The Apostolic Movement of Schoenstatt is a Catholic movement that started in Germany, which began to gain ground in Hungary in the 1980s, and has its centre here. It strives for holiness in everyday life, a covenant of love with Mary and a practical faith in providence. From small, everyday events to historic turning points, we are constantly searching for the answer to what Providence is telling us. From a structural point of view, the uniqueness of the movement is that it is made up of individual small communities, and it seeks to address each community in its own uniqueness and according to its phase in life. In our community, the family movement is the strongest, we are bound to the movement as a couple, as a family. In Óbudavár we created the Marriage Path, a fifteen-station walking trail, the stations representing the different stages and difficulties of marriage. The stations encourage people to stop and talk.
What inspired this community to create a movement within a Catholic framework? Is there a need for a more practical relationship with God behind it?
Why are there monastic orders? When movements within the Catholic Church have been created, they have always been in response to a particular issue of the time. The Benedictine Order was a response to the harmony between work and religion, to the question of leaving the world: this was an important response at the time, and the Benedictines became the bearers of the culture of the time. The age of St. Francis called for another answer, a stronger experience of dependence on God through poverty, a more direct relationship with nature. The Jesuits live a radical way of obedience. Through the ages, God is always trying to gift the Church and, through her, the world. Schoenstatt is one such gift.
What question was this movement the answer to?
The theoretical and practical breakdown of families.
Today, we see that many families are falling apart because they simply fail to stick together, but there is also a theoretical attack on families.

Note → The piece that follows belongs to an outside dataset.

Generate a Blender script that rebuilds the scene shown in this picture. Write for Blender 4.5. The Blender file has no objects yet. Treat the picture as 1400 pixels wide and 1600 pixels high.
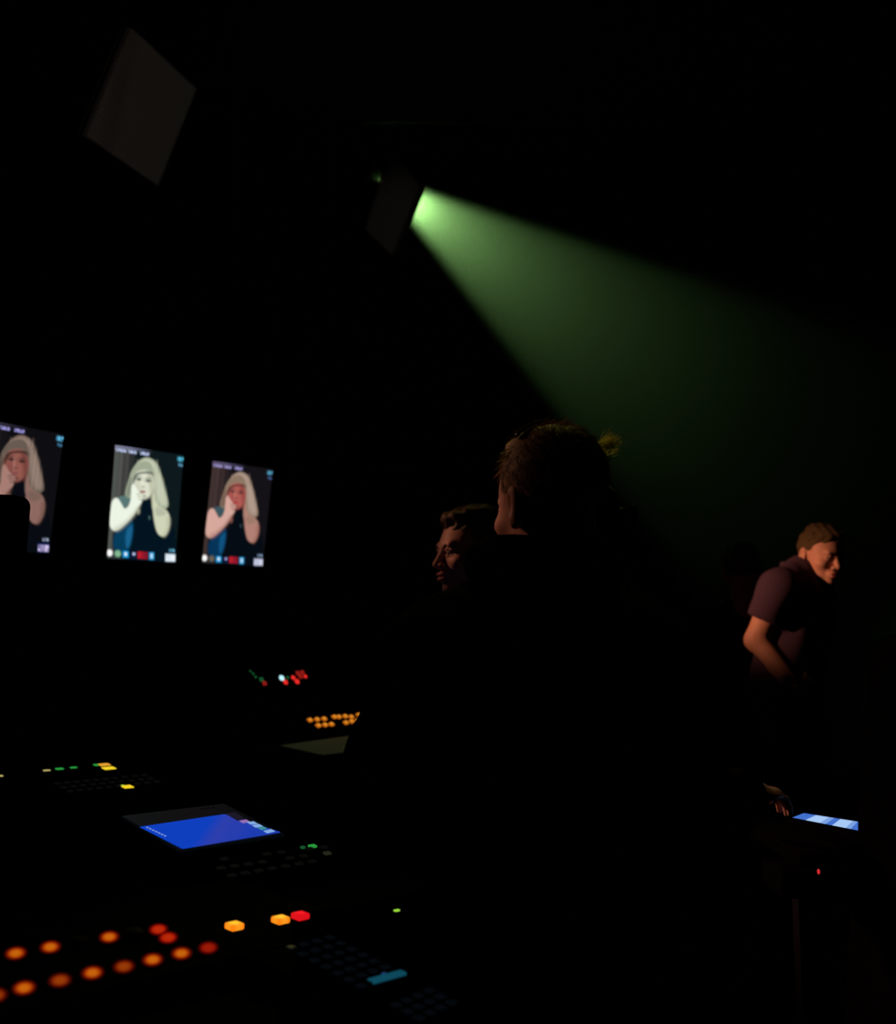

Anna's parents started the movement back in 1983. Later, more and more families joined and slowly the centre was built on the outskirts of the village. Living with the village was not always without conflict, but today we have a peaceful relationship. Today, families come to us for retreats throughout the summer and almost every weekend and more than a hundred families support the work here. This is what I was called to do today and here, Anna and I have become the managers of the Centre.